**Written exercise:**
Which lines run from the first one up to and including the one with "SC = bpy.context.scene"? Print exactly those.

━━━ Information supplied

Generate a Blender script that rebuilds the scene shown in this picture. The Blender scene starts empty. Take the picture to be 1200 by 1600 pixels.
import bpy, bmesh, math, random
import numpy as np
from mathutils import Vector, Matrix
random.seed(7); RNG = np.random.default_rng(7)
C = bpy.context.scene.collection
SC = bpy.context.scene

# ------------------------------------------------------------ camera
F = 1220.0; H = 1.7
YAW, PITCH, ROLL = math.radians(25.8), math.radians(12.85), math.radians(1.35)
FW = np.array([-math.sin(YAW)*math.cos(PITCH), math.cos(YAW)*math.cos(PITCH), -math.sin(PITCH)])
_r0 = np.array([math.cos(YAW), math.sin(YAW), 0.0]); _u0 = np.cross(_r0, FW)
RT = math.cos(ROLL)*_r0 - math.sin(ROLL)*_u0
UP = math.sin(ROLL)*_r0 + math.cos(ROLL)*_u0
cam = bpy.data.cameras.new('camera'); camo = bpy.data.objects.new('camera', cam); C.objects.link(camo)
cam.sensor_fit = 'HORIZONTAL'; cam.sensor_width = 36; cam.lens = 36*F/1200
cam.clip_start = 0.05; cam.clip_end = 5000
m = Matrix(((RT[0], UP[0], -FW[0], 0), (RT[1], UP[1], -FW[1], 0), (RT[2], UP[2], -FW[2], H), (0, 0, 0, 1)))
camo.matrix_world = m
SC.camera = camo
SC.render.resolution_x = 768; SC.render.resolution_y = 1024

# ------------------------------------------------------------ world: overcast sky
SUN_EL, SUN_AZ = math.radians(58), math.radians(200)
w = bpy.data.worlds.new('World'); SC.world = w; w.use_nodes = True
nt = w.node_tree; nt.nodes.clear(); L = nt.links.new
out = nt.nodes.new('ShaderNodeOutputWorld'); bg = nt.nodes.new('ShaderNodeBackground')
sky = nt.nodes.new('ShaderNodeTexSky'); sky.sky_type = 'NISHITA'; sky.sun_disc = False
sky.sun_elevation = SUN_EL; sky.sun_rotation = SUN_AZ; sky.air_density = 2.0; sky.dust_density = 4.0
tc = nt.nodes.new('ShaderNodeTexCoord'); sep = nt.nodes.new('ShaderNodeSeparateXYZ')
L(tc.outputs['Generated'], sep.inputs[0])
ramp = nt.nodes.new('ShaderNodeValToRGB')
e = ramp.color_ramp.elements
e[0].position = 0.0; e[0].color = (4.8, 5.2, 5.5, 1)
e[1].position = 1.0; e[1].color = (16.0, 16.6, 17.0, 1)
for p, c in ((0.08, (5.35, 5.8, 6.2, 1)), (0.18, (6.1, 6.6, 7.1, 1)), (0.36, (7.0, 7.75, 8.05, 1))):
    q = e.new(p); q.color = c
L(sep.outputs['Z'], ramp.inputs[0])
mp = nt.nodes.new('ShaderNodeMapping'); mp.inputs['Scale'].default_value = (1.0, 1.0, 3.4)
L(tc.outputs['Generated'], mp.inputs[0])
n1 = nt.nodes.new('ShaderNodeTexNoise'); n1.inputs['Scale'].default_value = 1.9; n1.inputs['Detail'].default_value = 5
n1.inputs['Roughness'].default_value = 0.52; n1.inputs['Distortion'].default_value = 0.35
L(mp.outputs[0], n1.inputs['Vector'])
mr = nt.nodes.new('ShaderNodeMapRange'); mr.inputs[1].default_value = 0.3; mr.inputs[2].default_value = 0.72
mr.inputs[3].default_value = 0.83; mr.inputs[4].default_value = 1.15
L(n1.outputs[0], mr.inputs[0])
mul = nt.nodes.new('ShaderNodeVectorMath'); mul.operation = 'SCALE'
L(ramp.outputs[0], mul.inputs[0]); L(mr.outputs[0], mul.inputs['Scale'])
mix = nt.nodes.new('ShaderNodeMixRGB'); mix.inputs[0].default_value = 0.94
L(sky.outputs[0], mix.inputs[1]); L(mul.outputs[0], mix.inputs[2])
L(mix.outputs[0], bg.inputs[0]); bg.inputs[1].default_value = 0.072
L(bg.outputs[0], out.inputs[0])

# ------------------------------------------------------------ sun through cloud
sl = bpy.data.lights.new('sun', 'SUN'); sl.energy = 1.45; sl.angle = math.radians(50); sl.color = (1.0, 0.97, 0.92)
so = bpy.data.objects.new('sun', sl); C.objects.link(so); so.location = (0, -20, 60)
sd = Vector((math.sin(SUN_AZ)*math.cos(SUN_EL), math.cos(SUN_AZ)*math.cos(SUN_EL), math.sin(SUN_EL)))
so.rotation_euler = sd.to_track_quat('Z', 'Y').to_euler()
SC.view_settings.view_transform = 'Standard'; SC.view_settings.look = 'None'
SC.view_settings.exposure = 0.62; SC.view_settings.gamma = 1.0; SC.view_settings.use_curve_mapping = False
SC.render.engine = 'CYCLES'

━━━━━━

**Exercise solution:**
Generate a Blender script that rebuilds the scene shown in this picture. The Blender scene starts empty. Take the picture to be 1200 by 1600 pixels.
import bpy, bmesh, math, random
import numpy as np
from mathutils import Vector, Matrix
random.seed(7); RNG = np.random.default_rng(7)
C = bpy.context.scene.collection
SC = bpy.context.scene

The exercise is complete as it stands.